Corporations and other employers conduct a variety of internal studies, and sometimes investigations, to ascertain whether they are achieving their standards or goals or to assess legal compliance. From incentive compensation risk assessments (required by Item 402(s)) to retirement and 401(k) plan compliance audits, companies nearly always seek to protect these studies from disclosure to plaintiffs’ lawyers with the attorney-client privilege, to avoid creating a roadmap for litigation claims.
I have blogged on this issue before, but a recent decision from a widely publicized gender pay discrimination case considered most of the issues relevant in applying the attorney-client privilege. In Cahill v. Nike, the federal district court in Oregon declined to force the company to turn over its (i) “global pay equity analyses,” which Nike had conducted annually since 2016, (ii) supplemental pay equity analyses, which it had conducted annually since 2018, and (iii) its time-in-job and pace of promotions analyses, which it had conducted annually since 2018.
In November 2015, Nike received an EEOC Charge of Discrimination alleging lower pay based on gender and race. In February 2016, a former Nike executive sent a demand letter to Nike’s legal department threatening to file an age discrimination claim. Nike’s legal department engaged a law firm to provide legal advice to it in connection with: (1) the development of statistical models to analyze compensation; (2) validation of those models and identifying outliers or other variables that might explain differences in pay practices; and (3) to counsel Nike legal on its pay practices and policy enhancements. In April 2016, Nike legal and the law firm assembled a project team, including a human resources consulting firm, to conduct compensation analyses and allow Nike legal to assess potential legal risks associated with its compensation and/or promotion practices. EEOC charges and this lawsuit followed in 2018.

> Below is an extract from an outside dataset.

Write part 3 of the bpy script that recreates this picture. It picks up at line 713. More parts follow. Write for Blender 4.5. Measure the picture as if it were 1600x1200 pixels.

In pre-trial discovery, plaintiffs’ asked for all of the studies and information described above, which Nike asserted to be protected by the attorney-client privilege and the work product doctrine.
Attorney-Client Privilege: The Court found that Nike retained a law firm and experts in human resources to assist it in developing and providing legal advice regarding the development of statistical models to analyze compensation/promotion and the validation of those models to identify outliers that might explain differences in pay. The Court found that Nike made this retention in order to counsel Nike on its pay practices and pay adjustment matters, and to help Nike legal remediate risk arising out of or relating to pay and/or promotion discrepancies for members of protected classes. In particular, the Court found that Nike had instituted privilege protocols and guidelines to maintain attorney-client privilege in the development and distribution of the analyses for the teams and individuals involved, including related documents and correspondence regarding the analyses.
Work Product Doctrine: The Court also found that the requested documents, including those created by the HR consulting firms, also fall within the work product doctrine. To qualify for work product protection documents must have two characteristics: (1) they must be prepared in anticipation of litigation or for trial, and (2) they must be prepared by or for another party or by or for that other party’s representative. The reason Nike sought the law firm’s advice was not to primarily address a business purpose such as pay competitiveness in the industry, but to address potential legal liabilities for pay inequities that may result from its policies and compensation/promotion structure.
Sword and Shield: Finally, the plaintiffs argued that Nike had implicitly waived any privilege by using the analyses as both a sword and shield because Nike had asserted as an affirmative defense that it had a legitimate business purpose for its pay decisions. The Court rejected this argument under the three-pronged test for determining whether there has been an implied waiver of the attorney-client privilege.